Prendere sul serio l'«humanitarian law» significa per l'a. arruolare la società civile globale - una prospettiva, quest'ultima, che si presenta ora per la prima volta nella storia come concreta possibilità - ai regimi di un'«azione internazionale concertata» in grado di limitare la guerra, il genocidio (il Kossovo, il Ruanda), e di ampliare, come nella sua vocazione originaria, il raggio di effettiva applicazione del diritto attraverso un ininterrotto lavoro di «law enforcement» in grado di minimizzare perdite e lutti, pur proponendosi come «arma» di interposizione contro le ingiustizie e la violenza.

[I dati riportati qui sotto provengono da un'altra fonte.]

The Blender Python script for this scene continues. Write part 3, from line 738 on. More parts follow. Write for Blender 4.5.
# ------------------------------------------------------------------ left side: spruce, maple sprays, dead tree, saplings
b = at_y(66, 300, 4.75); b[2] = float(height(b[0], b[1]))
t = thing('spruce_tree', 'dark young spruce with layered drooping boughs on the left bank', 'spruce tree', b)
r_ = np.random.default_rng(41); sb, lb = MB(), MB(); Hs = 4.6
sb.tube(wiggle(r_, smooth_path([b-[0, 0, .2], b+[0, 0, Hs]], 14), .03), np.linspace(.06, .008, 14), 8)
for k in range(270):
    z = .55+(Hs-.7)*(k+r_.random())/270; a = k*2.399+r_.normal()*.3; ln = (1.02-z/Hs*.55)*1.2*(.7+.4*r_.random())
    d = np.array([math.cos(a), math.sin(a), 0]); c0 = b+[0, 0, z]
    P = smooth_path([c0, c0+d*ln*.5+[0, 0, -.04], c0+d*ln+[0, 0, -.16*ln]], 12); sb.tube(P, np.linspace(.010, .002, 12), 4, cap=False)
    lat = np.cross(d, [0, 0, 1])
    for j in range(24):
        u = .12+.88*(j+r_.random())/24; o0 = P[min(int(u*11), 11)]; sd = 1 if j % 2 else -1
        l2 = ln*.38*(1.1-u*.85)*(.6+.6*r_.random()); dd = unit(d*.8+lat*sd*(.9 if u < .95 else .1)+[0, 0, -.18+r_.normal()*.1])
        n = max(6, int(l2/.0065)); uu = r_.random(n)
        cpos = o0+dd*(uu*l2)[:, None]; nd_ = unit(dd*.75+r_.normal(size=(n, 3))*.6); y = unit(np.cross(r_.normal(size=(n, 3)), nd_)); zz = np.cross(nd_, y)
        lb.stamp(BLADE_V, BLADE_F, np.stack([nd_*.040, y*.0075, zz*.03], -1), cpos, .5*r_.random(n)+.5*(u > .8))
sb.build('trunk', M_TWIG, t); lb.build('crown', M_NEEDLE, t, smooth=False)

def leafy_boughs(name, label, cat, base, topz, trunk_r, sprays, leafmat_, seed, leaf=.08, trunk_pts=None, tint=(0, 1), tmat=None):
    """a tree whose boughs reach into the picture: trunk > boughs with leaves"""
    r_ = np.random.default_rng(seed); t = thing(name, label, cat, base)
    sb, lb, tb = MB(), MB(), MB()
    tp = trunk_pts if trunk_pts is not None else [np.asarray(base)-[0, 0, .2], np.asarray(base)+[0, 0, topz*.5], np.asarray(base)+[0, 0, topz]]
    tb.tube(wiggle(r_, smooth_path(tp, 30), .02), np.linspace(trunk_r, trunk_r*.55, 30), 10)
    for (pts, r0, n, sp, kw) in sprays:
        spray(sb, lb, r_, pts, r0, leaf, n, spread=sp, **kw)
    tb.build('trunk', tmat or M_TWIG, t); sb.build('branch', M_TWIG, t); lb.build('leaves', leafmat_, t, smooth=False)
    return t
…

La società civile non rappresenta, perciò, il popolo. Nella teoria di Kaldor essa rappresenta piuttosto il forum per la partecipazione di individui e gruppi alla progettazione e all'implementazione di scelte in grado di materializzare gli interessi e le issues di agenti che non siano solo gli Stati. In questa prospettiva, la società civile globale rappresenterebbe non tanto un «soggetto», quanto piuttosto il medium attraverso il quale le «voci delle vittime» della globalizzazione - anche se non i loro «voti» - potrebbero giungere alle orecchie dei potenti dando vigore e nuovo spessore alle forme tradizionali della democrazia (p. 148).

Anche se il rischio, a dispetto della tesi difesa nel libro, è che la voce delle vittime finisca con l'essere tradotta da dispositivi di «law enforcement» che assumono come orizzontale e liscio lo spazio globale, come neutra la sfera pubblica e come inevitabili la guerra e la violenza che si tratta di «umanizzare».